/ 22 January 2024

Improve service delivery and votes will follow

Pothole
Nothing short of excellence in service delivery at all political and economic spheres will save South Africa from its current “failing state” quagmire. (Darren Stewart/Gallo Images)

The year is still a blank slate, an opportunity to be audacious and breathe life into our dreams. It’s also an election year; a year where the voting public can exercise their right to choose their government. It’s not surprising to see campaigns gaining momentum as political parties jockey for visibility and relevance. Promises and pledges are flying thick and fast with assurances of a better life for all. 

Unfortunately with 2023 a recent memory and many of its problems unresolved, there’s little to look forward to. Locally, load-shedding still holds the economy to ransom, interest rates are rising, unemployment remains a problem particularly for the youth and corruption still hobbles service delivery. On the international front, the war in Ukraine shows little sign of abating, and the Gaza crisis is deepening. With so much misery it seems that all that sustains many South Africans after 29 years of ANC rule are the words from late Archbishop Emeritus Desmond Tutu, Hope is being able to see that there is light despite all of the darkness.”

So, with hope in our hearts, this new year also holds the promise to become a watershed year in South African politics. This can be the year where there is a major realignment in our political system. Many analysts and theorists are already predicting a change in voting trends with a shift in political power from the current ruling party and how this might affect the future political and economic landscapes. 

Although the possibility of unseating the ANC governing party might be the wishful thinking of many, this is setting aspirations too low. What we should be aiming for is the total revision of the body politic where the country is less preoccupied with which political party is in power. Rather, we should have a revised system where the most capable politicians from all political parties come together in a “super parliament” that can drive the Batho Pele (people first) principles in which all organs of the state exist solely to fulfil their public service mandates. Nothing short of excellence in service delivery at all political and economic spheres will save South Africa from its current “failing state” quagmire.

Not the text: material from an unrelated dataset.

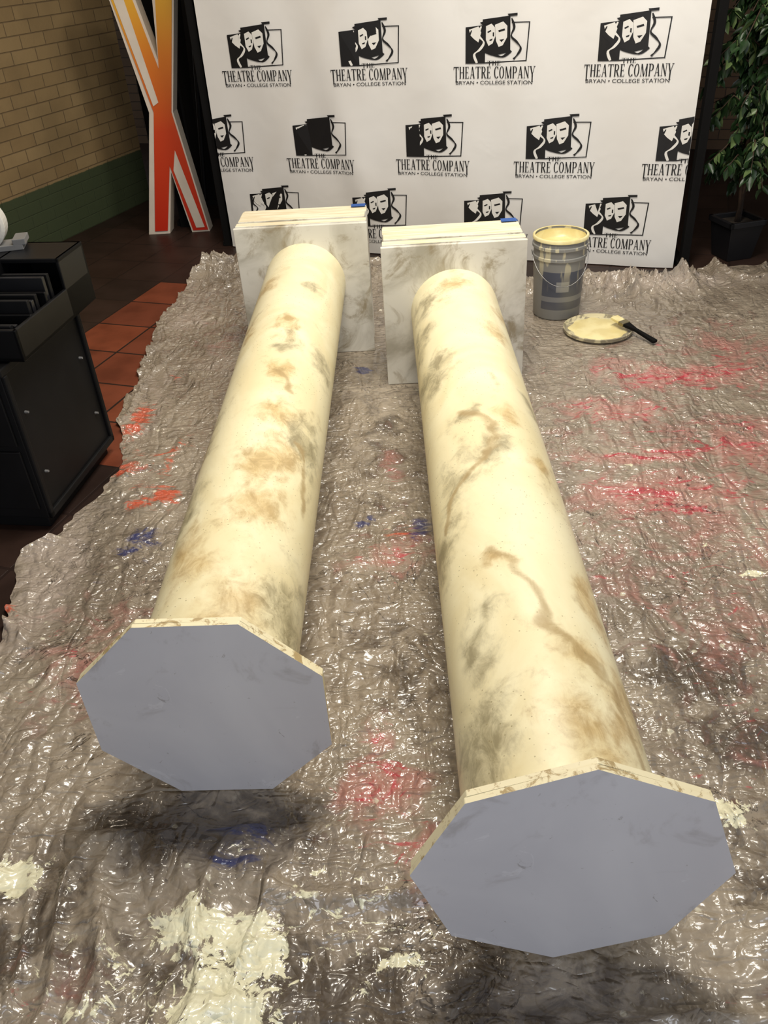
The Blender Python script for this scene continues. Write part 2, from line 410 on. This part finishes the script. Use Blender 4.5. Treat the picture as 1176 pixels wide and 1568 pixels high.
mesh("printed_logos",vs,fs,[ink,whitei],bde,mi=mi)
g=G()
for s in (-.05,W+.05):
    T=Matrix.Translation((bd.x*s-bn.x*.03,bd.y*s-bn.y*.03,0))
    g.box(-.022,.022,-.022,.022,0,HB+.05,0,T)
    g.box(-.03,.03,-.02,.3,0,.03,0,T)
T=Matrix.Rotation(math.atan2(bd.y,bd.x),4,'Z')
g.box(-.06,W+.06,-.055,-.025,HB,HB+.05,0,T)
g.obj("banner_frame",[blackm],bde,bevel=.003)

# ---------------------------------------------------------------- marquee letter
lm=M("orange_gradient_face"); sp=lm.n("ShaderNodeSeparateXYZ"); lm.l(lm.obj(),sp.inputs[0])
cr=lm.n("ShaderNodeValToRGB"); lm.l(lm.math('DIVIDE',sp.outputs[2],1.5),cr.inputs[0])
el=cr.color_ramp.elements; el[0].position=.0; el[0].color=lin((205,42,16)); el[1].position=1; el[1].color=lin((232,190,50))
e2=el.new(.42); e2.color=lin((214,70,24)); e3=el.new(.7); e3.color=lin((226,130,34))
lm.base(cr.outputs[0]); lm.rough(.4)
lw=simple("letter_side_white",(228,216,200),.5,.04)
le=empty("letter_x_sign",(-1.5,5.67,0))
def prism(g,pts,y0,y1,mf,ms):
    n=len(pts); vs=[(x,y0,z) for x,z in pts]+[(x,y1,z) for x,z in pts]
    g.add(vs,[(i,i+n,(i+1)%n+n,(i+1)%n) for i in range(n)],ms)
    for q in ((0,1,2,11),(2,3,4,5),(5,6,7,8),(8,9,10,11),(2,5,8,11)):
        g.add([vs[i] for i in q],[(0,1,2,3)],mf); g.add([vs[i+n] for i in q],[(3,2,1,0)],ms)
X=[(-.127,1.5),(.018,1.5),(.117,1.03),(.165,1.5),(.31,1.5),(.150,.74),(.25,0),(.13,0),(.065,.39),(-.02,0),(-.165,0),(0,.745)]
Xi=[(-.117,1.492),(.004,1.485),(.112,.98),(.19,1.485),(.295,1.485),(.140,.74),(.24,.012),(.14,.012),(.065,.43),(-.032,.02),(-.118,.02),(.03,.745)]
g=G(); prism(g,X,0,.12,0,0); g.obj("letter_body",[lw],le)
g=G(); prism(g,Xi,-.006,0.0,0,0); g.obj("letter_face",[lm.m],le)
g=G()
def flat(pts): g.add([(x,-.009,z) for x,z in pts],[tuple(range(len(pts)))],0)
flat([(-.100,1.48),(-.035,1.48),(.072,.80),(.036,.78)])
flat([(.085,.40),(.118,.52),(.222,.03),(.165,.03)])
g.obj("letter_inlay",[lw],le)
g=G(); g.box(.03,.1,.125,.16,0,.9); g.box(.0,.12,.16,.4,0,.03); g.obj("letter_backing",[blackm],le)

ez=empty("black_easel",(-1.17,5.95,0),math.radians(-14))
g=G()
T=Matrix.Rotation(math.radians(-7),4,'X')
g.box(-.16,.14,0,.02,.12,1.9,0,T); g.obj("panel",[blackm],ez,bevel=.004)
g=G(); g.tube([(-.15,-.03,0),(-.03,.2,2.)],.014); g.tube([(.15,-.03,0),(.03,.2,2.)],.014); g.tube([(0,.45,0),(0,.22,2.)],.014); g.box(-.17,.17,-.04,.0,.1,.13)
g.obj("legs",[black],ez)

# ---------------------------------------------------------------- desk
dk=empty("black_lectern_cabinet",(-1.2,2.26,0),-math.atan2(.07,.52))
g=G()
g.box(-.62,0,0,.525,.05,.57); g.box(-.6,-.02,.02,.505,0,.05)
g.box(-.64,.012,-.01,.54,.57,.595)
g.box(-.002,.012,.0,.525,.05,.075); g.box(-.002,.012,.0,.02,.05,.57); g.box(-.002,.012,.505,.525,.05,.57)
g.obj("cabinet",[black],dk,bevel=.004)
g=G()
g.box(-.6,-.02,-.008,0,.09,.31); g.box(-.6,-.02,-.008,0,.33,.55)
g.obj("drawer_fronts",[black],dk,bevel=.003)
g=G()
for (x,y,z) in ((0,.06,.2),(0,.46,.2),(0,.06,.42),(0,.46,.42)):
    g.lathe([(0,.012),(.004,.012),(.005,0)],12,0,Matrix.Translation((x,y,z))@Matrix.Rotation(math.pi/2,4,'Y'))
g.obj("screws",[grey_pl],dk)
g=G()
z0,z1=.60,.80
g.box(-.64,.07,.04,.56,z0,z0+.015)
g.box(-.64,-.14,.04,.56,z1-.015,z1); g.box(-.14,.07,.38,.56,z1-.015,z1); g.box(-.64,.07,.545,.56,z0,z1)
g.box(-.14,.07,.04,.055,z0,z0+.1)
for x in (-.64,-.3,-.14): g.box(x,x+.012,.04,.56,z0,z1)
g.box(.058,.07,.04,.56,z0,z0+.10); g.box(.058,.07,.38,.56,z0,z1)
g.box(-.128,.058,.16,.17,z0,z0+.1); g.box(-.128,.058,.27,.28,z0,z0+.13)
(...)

Imagine the improved quality of life when public servants assume positions for the betterment of society, where service delivery is prioritised, citizens treated with respect, and all matters are dealt with efficiently and decisively. 

Politicians often laud our hard won democratic dispensation, acknowledge the many who paid the ultimate price in the struggle for human rights, and celebrate our progressive Constitution. But what is South Africa’s democracy worth when millions of its citizens are starving, more than 60% of the youth are unemployed, the nation is under threat from rampant criminality and the future sustainability of the country is at risk? It’s not surprising that many have lost faith in the democratic political system because votes don’t feed, don’t employ and don’t create a better life. 

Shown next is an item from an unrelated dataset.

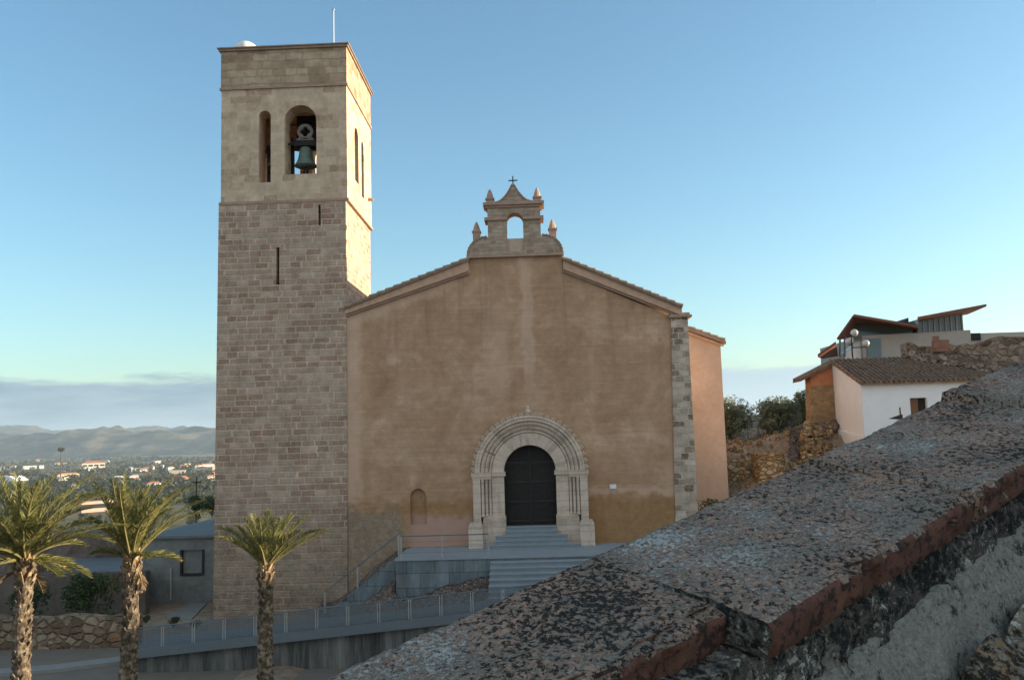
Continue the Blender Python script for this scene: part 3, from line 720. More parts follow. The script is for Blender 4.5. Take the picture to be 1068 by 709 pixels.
# portal
b = MB(); archring_pts = None
def archring(b, r0, r1, y0, y1, n=40, cz=3.74):
    for k in range(n):
        a0, a1 = pi*k/n, pi*(k+1)/n
        q = [(PC+r_*cos(a_), cz+r_*sin(a_)) for r_, a_ in ((r0, a0), (r1, a0), (r1, a1), (r0, a1))]
        b.hexa([(q[0][0], y0, q[0][1]), (q[1][0], y0, q[1][1]), (q[1][0], y1, q[1][1]), (q[0][0], y1, q[0][1]), (q[3][0], y0, q[3][1]), (q[2][0], y0, q[2][1]), (q[2][0], y1, q[2][1]), (q[3][0], y1, q[3][1])])
archring(b, 1.1, 1.60, 37.90, 38.5)
po = b.build('portal', 'portal', CH)
for s in (-1, 1):
    X = lambda a0, a1, s=s: (PC+a0, PC+a1) if s > 0 else (PC-a1, PC-a0)
    b = MB(); b.box(*X(1.1, 1.62), 37.90, 38.5, 1.9, 3.55); b.build('door_jamb', 'portal', po)
    b = MB(); b.box(*X(1.62, 2.12), 38.0, 38.2, 1.9, 3.55); b.box(*X(2.10, 2.42), 37.66, 38.12, 1.66, 3.55); b.build('pilaster', 'portal', po)
for s in (-1, 1):
    X = lambda a0, a1, s=s: (PC+a0, PC+a1) if s > 0 else (PC-a1, PC-a0)
    b = MB(); x0, x1 = X(2.02, 2.62); b.box(x0, x1, 37.30, 38.12, .3, 1.52); b.hexa([(x0, 37.30, 1.52), (x1, 37.30, 1.52), (x1, 38.12, 1.52), (x0, 38.12, 1.52), (x0+.06, 37.55, 1.68), (x1-.06, 37.55, 1.68), (x1-.06, 38.1, 1.68), (x0+.06, 38.1, 1.68)])
    x0, x1 = X(1.06, 2.02); b.box(x0, x1, 37.66, 38.2, .3, 1.74); b.box(x0, x1, 37.76, 38.2, 1.742, 1.9)
    b.build('plinth', 'portal', po)
    for rr, yy in ((1.71, 37.93), (1.86, 37.83), (2.01, 37.73)):
        b = MB(); xx = PC+s*rr
        b.lathe([(.09, 0), (.09, .05), (.065, .10), (.062, 1.44), (.08, 1.47), (.07, 1.51), (.10, 1.65)], (xx, yy, 1.9), 14); b.build('colonnette', 'portal', po, smooth=True)
    b = MB(); x0, x1 = X(1.04, 2.5); b.box(*X(1.04, 1.66), 37.84, 38.5, 3.56, 3.74); b.box(*X(1.66, 2.48), 37.60, 38.1, 3.562, 3.738); b.box(*X(1.64, 2.44), 37.64, 38.1, 3.46, 3.56)
    b.build('impost', 'portal', po)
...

What will ensure better lives for all is when we honestly own our mistakes and failures. Harvard academic Ronald Heifetz suggests that a leader should be able to confront reality and then do something about it. So, unless South Africa’s political leaders can acknowledge, own and improve on their failures, there is little chance of progress. And if they are unwilling or unable to improve, then consequence management of remediation or dismissals should be implemented.

Winning the hearts and minds of the voting public will require making hard political decisions and holding political office bearers to account. We know what our problems are. There are constant reminders. Late auditor general Kimi Makwetu’s municipal audit report 2018-19, under the theme “Not much to go around, yet not the right hands at the till” released early in 2020, highlighted the deep rooted corruption, incompetence, cronyism and political malfeasance that has plagued the body politic for many years. Much of this came to light at the Zondo Commission’s state capture hearings, and still we sit with the same malfeasance, few prosecutions and shameful impunity. 

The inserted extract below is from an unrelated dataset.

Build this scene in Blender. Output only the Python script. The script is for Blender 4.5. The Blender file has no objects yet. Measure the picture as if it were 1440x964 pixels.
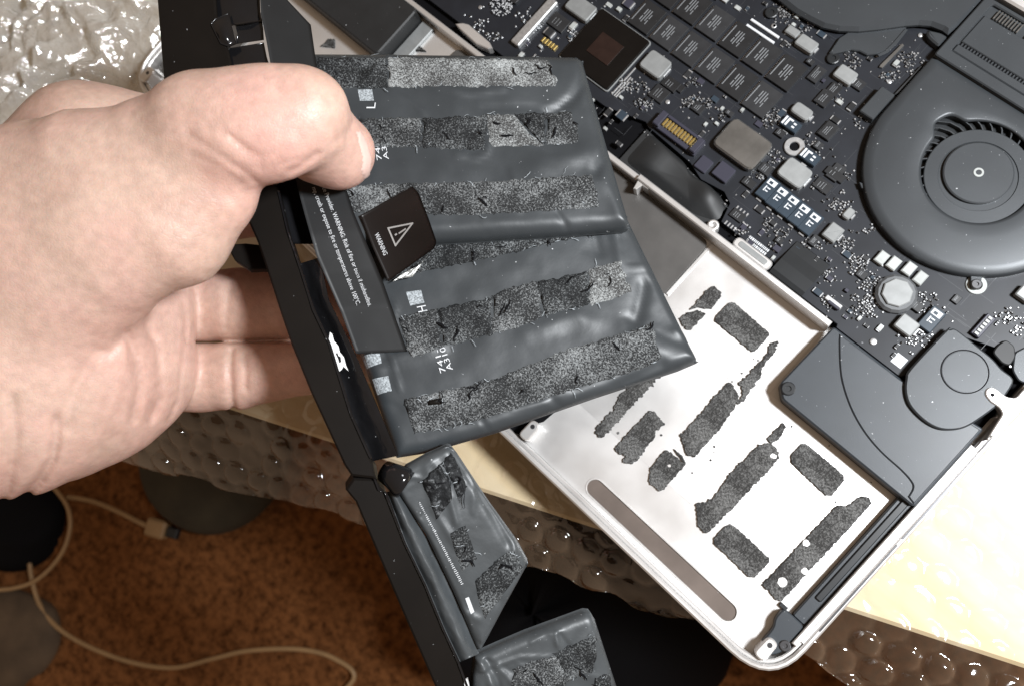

Poor leadership, greed, the pursuit of self-interests and a lack of societal empathy have polluted our democracy and resulted in the proliferation of many ethical blindspots. These prevent miscreants from seeing the disastrous outcomes of their actions. 

So, with the elections in a couple of months, winning over the voting public should be easy, but only if the politicians and service providers focus all efforts on building a capable state; a state that prioritises the well-being of all its citizens.

Rudi Kimmie is a personal and organisational development specialist. He writes in his personal capacity.